The Burren ringfort or Stone Fort

A Stone fort or ringfort is an early medieval farmstead enclosed by a roughly circular drystone wall or earthen bank. Sometimes more than one bank or wall is present, giving rise to the labels uni-vallate, bi-vallate and tri-vallate (denoting one bank or wall; two Banks or walls etc). Though the name includes the element "fort", these dwelling-places were not designed for defence: rather the role of the bank or wall was to give shelter and security to the family, its livestock and their possessions. The scale and complexity of the bank(s) or wall(s) may also have served as an indicator of the occupier´s status, much in the same way as the size of one´s front garden is an index of wealth in our own society.

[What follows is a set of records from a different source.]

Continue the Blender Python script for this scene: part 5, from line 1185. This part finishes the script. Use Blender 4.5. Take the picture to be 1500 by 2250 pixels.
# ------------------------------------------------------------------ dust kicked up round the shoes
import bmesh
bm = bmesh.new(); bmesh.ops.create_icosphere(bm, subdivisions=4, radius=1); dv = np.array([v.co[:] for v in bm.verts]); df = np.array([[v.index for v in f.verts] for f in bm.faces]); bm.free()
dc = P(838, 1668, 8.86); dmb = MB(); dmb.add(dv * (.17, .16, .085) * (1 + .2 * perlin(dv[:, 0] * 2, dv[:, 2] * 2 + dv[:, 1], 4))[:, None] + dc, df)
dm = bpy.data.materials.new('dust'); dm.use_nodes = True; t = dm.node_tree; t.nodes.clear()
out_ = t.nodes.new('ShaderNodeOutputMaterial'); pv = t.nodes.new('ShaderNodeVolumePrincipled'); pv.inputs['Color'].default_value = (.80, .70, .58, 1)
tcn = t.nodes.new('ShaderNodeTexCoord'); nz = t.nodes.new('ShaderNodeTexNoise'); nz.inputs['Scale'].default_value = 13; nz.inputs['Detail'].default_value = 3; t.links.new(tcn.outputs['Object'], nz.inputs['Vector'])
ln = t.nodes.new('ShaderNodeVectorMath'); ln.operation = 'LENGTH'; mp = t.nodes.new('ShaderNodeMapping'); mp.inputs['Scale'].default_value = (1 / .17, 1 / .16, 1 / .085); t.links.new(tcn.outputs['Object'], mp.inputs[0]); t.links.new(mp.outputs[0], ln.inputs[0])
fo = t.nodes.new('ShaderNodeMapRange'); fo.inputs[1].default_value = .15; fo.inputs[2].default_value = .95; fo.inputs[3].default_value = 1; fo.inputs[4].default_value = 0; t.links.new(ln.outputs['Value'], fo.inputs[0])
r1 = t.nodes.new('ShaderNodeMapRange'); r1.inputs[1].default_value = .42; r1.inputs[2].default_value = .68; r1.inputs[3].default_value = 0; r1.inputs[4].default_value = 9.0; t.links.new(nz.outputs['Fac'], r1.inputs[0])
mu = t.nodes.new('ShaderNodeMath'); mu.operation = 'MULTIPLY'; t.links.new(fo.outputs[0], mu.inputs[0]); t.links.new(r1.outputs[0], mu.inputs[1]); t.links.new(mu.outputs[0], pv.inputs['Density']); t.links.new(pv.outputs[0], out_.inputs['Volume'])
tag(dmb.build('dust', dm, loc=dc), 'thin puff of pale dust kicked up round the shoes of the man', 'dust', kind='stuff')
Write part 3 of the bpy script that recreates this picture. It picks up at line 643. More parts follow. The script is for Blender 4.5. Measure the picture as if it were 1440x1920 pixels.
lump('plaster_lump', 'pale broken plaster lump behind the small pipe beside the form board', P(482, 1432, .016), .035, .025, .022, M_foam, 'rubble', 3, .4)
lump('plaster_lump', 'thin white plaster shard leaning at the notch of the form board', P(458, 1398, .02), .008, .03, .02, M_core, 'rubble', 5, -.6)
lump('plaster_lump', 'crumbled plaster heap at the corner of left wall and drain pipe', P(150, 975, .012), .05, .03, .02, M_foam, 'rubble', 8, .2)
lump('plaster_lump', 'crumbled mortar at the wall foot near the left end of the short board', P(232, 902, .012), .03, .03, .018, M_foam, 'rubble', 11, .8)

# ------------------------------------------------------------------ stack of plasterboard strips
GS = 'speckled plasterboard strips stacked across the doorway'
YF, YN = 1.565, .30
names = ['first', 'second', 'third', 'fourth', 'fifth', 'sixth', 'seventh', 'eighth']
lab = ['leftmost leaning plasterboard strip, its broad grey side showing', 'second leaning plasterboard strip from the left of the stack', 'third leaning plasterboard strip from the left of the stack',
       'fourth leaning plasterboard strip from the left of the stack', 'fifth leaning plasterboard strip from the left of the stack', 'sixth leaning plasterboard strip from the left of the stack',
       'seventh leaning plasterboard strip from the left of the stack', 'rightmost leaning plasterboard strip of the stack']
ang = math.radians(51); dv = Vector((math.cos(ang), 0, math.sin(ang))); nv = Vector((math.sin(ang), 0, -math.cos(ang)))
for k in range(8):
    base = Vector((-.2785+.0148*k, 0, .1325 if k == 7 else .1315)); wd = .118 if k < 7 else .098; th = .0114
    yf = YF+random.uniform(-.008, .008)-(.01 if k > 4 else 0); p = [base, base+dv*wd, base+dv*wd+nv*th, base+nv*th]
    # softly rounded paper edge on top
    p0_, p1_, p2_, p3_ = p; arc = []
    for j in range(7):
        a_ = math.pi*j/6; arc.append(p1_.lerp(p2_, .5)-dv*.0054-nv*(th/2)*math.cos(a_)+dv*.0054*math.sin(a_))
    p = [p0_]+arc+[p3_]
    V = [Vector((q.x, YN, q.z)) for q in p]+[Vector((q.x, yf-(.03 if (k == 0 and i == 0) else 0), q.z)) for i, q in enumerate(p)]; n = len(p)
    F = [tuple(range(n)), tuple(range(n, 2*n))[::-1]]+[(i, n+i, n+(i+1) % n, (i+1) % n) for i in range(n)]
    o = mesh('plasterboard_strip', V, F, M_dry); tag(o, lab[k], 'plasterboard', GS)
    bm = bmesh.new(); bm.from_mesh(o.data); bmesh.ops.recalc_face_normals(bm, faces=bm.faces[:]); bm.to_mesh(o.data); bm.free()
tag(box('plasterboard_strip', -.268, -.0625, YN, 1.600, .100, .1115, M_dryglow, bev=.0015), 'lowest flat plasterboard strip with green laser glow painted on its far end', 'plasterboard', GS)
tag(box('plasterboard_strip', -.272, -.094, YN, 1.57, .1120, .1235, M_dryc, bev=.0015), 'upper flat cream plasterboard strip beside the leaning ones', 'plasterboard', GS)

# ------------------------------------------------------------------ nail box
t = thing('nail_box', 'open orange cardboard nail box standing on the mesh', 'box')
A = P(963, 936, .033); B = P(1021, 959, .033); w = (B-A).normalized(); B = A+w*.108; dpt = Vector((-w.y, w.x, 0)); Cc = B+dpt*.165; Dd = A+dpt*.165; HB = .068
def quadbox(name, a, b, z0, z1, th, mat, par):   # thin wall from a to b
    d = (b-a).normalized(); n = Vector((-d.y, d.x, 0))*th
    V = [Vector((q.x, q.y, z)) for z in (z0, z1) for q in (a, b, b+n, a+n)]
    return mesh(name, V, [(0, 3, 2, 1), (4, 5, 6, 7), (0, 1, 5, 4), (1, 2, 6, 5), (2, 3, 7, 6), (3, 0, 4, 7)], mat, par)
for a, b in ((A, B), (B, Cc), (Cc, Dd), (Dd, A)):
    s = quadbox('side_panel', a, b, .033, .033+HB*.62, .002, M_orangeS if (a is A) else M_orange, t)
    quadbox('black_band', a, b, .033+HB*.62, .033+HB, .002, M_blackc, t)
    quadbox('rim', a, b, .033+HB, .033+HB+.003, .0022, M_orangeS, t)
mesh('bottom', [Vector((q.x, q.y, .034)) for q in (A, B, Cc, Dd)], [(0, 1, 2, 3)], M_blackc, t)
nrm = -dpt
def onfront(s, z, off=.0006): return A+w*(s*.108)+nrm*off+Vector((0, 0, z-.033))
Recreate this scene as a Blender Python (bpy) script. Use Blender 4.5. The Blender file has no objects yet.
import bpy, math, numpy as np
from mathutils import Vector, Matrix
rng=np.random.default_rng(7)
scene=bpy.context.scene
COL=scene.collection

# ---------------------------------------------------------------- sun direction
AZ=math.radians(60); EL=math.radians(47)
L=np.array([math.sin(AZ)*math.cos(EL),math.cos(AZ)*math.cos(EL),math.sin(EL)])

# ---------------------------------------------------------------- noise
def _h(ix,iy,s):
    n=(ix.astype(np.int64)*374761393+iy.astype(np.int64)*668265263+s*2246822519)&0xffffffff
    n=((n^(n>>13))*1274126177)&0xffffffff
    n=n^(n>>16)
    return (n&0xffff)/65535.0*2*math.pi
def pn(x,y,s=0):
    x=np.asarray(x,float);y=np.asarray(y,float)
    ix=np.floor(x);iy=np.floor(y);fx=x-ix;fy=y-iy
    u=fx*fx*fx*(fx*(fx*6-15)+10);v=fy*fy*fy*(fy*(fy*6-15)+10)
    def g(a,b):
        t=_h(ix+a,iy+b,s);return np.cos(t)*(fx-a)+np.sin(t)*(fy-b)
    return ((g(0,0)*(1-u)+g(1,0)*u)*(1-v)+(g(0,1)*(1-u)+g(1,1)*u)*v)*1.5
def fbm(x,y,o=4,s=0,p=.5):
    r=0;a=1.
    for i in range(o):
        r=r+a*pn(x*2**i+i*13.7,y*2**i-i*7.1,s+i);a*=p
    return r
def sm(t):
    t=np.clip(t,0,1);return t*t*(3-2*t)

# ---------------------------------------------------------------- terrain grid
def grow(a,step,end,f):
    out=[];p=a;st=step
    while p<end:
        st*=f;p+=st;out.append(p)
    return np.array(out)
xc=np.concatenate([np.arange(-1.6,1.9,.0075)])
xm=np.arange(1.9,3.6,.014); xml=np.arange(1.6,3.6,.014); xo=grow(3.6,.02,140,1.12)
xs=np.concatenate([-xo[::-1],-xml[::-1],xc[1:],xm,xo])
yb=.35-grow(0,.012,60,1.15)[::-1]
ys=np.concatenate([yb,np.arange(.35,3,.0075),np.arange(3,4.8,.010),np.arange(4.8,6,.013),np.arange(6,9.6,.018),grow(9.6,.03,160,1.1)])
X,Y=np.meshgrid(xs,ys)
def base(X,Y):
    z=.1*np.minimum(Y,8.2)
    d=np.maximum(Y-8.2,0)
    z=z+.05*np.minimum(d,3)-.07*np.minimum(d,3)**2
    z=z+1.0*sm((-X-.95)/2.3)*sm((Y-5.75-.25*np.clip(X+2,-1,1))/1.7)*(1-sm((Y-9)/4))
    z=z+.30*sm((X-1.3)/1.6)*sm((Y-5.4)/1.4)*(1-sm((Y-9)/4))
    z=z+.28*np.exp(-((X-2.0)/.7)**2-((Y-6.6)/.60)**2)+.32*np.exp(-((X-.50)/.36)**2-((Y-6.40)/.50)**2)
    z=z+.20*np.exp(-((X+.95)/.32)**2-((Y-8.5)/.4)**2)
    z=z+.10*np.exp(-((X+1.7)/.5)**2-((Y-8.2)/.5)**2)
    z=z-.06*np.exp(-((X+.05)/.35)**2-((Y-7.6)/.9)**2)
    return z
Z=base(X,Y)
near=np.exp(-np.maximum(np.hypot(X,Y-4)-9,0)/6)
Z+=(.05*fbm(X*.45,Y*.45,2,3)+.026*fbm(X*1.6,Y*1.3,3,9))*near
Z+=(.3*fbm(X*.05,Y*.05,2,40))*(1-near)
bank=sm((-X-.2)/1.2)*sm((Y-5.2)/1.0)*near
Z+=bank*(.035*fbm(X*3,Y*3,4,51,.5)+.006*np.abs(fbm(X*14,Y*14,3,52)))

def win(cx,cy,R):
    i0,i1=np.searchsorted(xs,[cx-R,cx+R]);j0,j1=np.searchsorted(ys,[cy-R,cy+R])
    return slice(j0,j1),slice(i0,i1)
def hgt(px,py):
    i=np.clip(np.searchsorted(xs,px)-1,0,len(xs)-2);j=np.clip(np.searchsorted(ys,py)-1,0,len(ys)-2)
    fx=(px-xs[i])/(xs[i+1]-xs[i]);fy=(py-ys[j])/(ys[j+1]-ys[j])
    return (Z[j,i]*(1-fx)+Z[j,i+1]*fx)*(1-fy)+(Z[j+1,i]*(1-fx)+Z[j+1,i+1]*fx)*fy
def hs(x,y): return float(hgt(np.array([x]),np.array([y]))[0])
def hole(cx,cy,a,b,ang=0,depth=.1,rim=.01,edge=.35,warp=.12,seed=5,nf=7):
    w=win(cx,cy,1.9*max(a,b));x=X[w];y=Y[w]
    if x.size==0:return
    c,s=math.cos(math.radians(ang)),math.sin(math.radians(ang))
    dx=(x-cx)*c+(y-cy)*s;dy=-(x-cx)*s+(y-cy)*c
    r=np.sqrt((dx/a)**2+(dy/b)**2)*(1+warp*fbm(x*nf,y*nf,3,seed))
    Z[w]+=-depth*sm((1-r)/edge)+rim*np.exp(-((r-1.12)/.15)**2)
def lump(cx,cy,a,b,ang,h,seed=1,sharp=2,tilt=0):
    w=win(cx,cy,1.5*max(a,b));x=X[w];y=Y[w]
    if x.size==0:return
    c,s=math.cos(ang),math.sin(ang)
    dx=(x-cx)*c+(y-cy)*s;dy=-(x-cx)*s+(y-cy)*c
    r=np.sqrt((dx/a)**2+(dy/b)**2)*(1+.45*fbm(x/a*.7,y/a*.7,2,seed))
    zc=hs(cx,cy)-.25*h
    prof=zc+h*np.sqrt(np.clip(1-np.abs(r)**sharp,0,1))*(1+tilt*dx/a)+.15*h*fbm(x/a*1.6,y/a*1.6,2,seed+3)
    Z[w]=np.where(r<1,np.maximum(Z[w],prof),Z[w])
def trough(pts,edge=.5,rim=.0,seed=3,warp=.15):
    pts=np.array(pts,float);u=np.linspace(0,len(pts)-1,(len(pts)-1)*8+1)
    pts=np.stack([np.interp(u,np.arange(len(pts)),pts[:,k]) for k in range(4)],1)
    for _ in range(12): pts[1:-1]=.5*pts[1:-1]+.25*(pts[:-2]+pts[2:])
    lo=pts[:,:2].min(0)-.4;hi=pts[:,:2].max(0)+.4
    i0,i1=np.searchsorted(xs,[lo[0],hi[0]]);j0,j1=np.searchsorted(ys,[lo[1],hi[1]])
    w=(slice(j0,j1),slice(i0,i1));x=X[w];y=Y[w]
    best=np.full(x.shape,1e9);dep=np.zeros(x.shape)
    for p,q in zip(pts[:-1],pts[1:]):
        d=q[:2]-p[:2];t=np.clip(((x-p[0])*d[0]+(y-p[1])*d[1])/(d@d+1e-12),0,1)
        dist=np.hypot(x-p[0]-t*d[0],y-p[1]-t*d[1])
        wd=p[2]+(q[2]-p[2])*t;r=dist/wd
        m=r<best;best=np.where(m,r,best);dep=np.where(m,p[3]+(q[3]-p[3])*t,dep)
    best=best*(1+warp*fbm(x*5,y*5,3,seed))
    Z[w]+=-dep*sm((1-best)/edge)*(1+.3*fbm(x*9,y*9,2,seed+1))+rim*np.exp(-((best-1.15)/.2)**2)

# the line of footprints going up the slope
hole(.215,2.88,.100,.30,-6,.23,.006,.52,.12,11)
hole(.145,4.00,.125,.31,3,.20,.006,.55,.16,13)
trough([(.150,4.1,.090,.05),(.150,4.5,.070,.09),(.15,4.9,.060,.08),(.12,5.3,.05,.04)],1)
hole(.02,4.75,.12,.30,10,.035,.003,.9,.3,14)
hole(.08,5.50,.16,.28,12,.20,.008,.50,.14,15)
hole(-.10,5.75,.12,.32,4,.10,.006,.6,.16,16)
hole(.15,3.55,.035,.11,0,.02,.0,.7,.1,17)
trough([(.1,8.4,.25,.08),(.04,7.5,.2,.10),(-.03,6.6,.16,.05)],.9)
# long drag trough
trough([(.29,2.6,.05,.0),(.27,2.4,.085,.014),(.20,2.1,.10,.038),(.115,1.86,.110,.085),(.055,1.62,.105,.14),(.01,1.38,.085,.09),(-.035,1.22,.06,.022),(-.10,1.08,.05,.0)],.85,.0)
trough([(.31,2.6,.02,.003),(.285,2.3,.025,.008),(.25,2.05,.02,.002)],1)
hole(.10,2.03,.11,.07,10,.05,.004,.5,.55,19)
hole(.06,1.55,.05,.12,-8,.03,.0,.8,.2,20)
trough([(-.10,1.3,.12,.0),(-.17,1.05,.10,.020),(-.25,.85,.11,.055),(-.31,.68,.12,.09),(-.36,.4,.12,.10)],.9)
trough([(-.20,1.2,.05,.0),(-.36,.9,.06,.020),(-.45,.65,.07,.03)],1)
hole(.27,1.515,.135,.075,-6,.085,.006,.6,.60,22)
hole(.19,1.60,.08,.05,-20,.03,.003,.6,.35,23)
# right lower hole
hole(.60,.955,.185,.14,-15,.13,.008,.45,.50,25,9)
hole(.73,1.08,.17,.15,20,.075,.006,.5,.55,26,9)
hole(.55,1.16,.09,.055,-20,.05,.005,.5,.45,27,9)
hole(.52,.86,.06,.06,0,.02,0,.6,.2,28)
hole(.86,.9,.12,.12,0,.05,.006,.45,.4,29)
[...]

Burren information - A bi-vallette Stone fort & ringfort at Cahermore

In ringforts, the space enclosed by the bank or wall ranges from 20m to 60m (60-100 ft). Today, all that is generally visible at ringforts are the enclosing banks or walls: the original houses and outbuildings in the interior were most built of perishable materials (wood, wattle, straw). However, there is generally an entrance gap (usually on eastern side), and occasionally, as at Caherconnell, the remains of buildings and/or souterrains (subterranean refuges) are visible in the interior.

The ringfort is the most common field monument in the island of Ireland. A recent count by Matthew Stout calculated that there are at least 45,000 examples. Their distribution is widespread, generally preferring well-drained lowland locations and avoiding peatlands and uplands. In the western parts of Ireland, where stony soils and rock outcrops are plentiful, large numbers of ringforts were built of stone (Stone Fort) (hence "caher") rather than earth (hence "rath").

Only about 250 Irish ringforts have so far been subjected to archaeological excavation, among them the Stone fort shown below at Cahercommaun in the burren. The radiocarbon determinations from these excavations are remarkably consistent, indicating that the main period of ringfort construction and use was from AD c.500 to c.1000. However, as the majority of the ringforts excavated to date are from eastern parts of Ireland, these dates may not represent a complete picture. Structural and documentary evidence from the west of Ireland suggest that ringfort occupation if not construction continued well into late medieval times (13th -15th C.) in places like the Burren.

Aerial view of a tri-vallette ringfort at Cahercommaun

Nobody has yet calculated how many ringforts are to be found in county Clare, let alone in the Burren. Tim Robinson, one of the Burren´s cartographers, cites a figure of 450, suggesting an average density of one ringfort per square kilometre! Numbers apart, what is distinctive about the Burren´s ringforts is the widespread and skilful use of drystone in their construction. Though some fine examples of earthen ringforts do occur, the vast majority are built exclusively of angular limestone blocks and slabs. Amongst these stone forts or cahers, are some superb examples of the stonemason´s craft: Caherconnell, and Cahercommaun (near Carron). The latter site is of particular importance, being the only ringfort in the region to have been fully excavated by archaeologists. The results of its excavation, when coupled with the well-preserved remains at Caherconnell, allow us to reconstruct many aspects of the lifestyle of the inhabitants of an early medieval Stone Fort.

Aerial view of an earthen ringfort in the Burren.